Harvest Home, Monmouthshire, 1796

This is from a wonderful book I’ve just discovered, The Diary of a Farmer’s Wife 1796-1797 account of a single year written by Anne Hughes who lived in the remote countryside near Chepstow, Monmouthshire. It’s wonderful as it is written in her dialect, which is sending my spellchecker into meltdown, but you can hear the speech vividly. I love it as it shows so many members of he community under one roof, with the workers being served by their masters and the local vicar, showing the importance of the harvest to the whole comunity:


Aug ye 17 Yester eve we did have a right royal time att ouse harvest home partie. Mistress Prue and her sister did cum in the fore noon to help us get all reddie. We did set the tabels yerlie, and did put green bowes from the box bushes all about the beste kitchen, tied with cultured ribbons; and when done it did look kerrie fine.

We did put my spinet in a corner, and the quire did cum with their fiddels for the dancieng.

At 6 of the clocke all here, and John did tell all to take their places, the childer settng at a tabel to their selves in the oute kitchen with Sarahs sister to look after them and to see they did hav plenty to ett; whiles the elders did get on with it in the best kitchen.

John did take to top of the tabel, and did carve the hams and baked fowels, while Parson Jones did take the other end and cut up the beefe and bacon chine. And Farmer Welles did fill upp the glases his side while we ladies did set the other side of he tabel. Johns mother cummen yerlie in the day did serve the bake hare, which everrie boddie did praise grately.   

Some muthes too full to talk till the beer and cyder did losen their tunges; then did they chatter right well. After all had fedd and satisfied inside, Sarah and carters wiffe did start to clere the tabels; which being much to do, me and Mistress Prue, Mistress Jones and Johns mother did help to put the dishes in the dairies for safetie.


Then back to find the men folk had put the tabels agen the walls, and the fiddels tuning up for a danse; to which we did all futt it right merrelie. the childer did hav a good time albeit overfull from their good feeding.

Then we did set down the while the men did drink beere and cyder, and the ladies each a glass of wine, elderberrie or primmy rose, which they fansied.

Carter now did stand up and sing a hunten song, evry shepperd and his wiffe did sing a song of he poacher, and divers others likewise.

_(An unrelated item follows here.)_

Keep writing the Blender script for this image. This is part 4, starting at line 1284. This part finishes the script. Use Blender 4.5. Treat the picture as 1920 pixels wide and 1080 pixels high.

Then Mistress Prue did play olde tunes on my spinette, as did me also; the children gathering round., Mistress Prue did ale them sing a harvest himn, which she did play on the spinete for them, and which they sang finely. Then to danceing agen. Old Granfer Tollu did ask me to trip a measure wiht him, whihc I did, and right well for all he be 80 cum next marche. Then more singing and so on, tilll at last everrie boddie did set them selfes down with the pipes and glasses to tell tales.


Olde Granfer did tell us of a goste what did walke everie satterdaye night past the beech tree road, who turned out to be a old grey goate. At this we did laffe, and ole granfer was so excited he did set down with a bump on the floor; and I did give him a glass of primy rose wine to take the hurt from his back-sete, and did tell him to set in Johns arm chair.

So dd we pleasure oure selves till nigh mid nighte. Then the tabels layed open all did fall to, and after Parson Jones uppad says the health of the ladies, gentlemen; which they did drink heartily. then we do drink to the men. Then John did say drink to those who had worked to give them a ood supper. This they did agen and agen, till Johns mother did bring forrard Sarah and me and carters wiffe in front of all, and did say 3 chers for us, which they did right hartily. Then once more passing the jug and bottels round, more talk and cheering; till all holding hands we did sing to our next meeting. At length they home, right full and merrie; and then me, carters wiffe, Sarah and Johns mother to the dairie to wsh the dishes, which were mannie.

Mistress Prue and her sister did help to wash the glasse; they stopping to sleep with us. Then to the tyding off he kitchens reddie for the morne.

5 thoughts on “Harvest Home, Monmouthshire, 1796

  1. Unfortunately, Barb, there are significant questions about the authenticity of this book. The original, if there everbwas one, conveniently ‘disappeared’. What is published was either heavily edited, amended, or perhaps invented in the later 20th century by a lady called Jeanne Preston, I think. It’s all very murky. You might like to take a look at http://www.annehughesdiary.co.uk/.


  2. It’s odd, but when I looked at it I thought the dialect was a little weird. I come from Monmouthshire, though further up the Eastern Valley, and although I know the rural areas can be a bit more “West country”, I did think that the dialect here seemed more from the other side of the border. William’s comment explains a lot!


    • Thanks for this. I did find it almost too good to be true – I assumed it had been tinkered with.But the mystery is intriguing. That said, the story does feel ‘real’ if my perception of the time can be trusted. Accounts of such domestic events are rare, so I am lost as to what to do with this. File it along with Rowley, Ossian and Ern Malley, or accept the broad sweep of the narrative, albeit with caveats?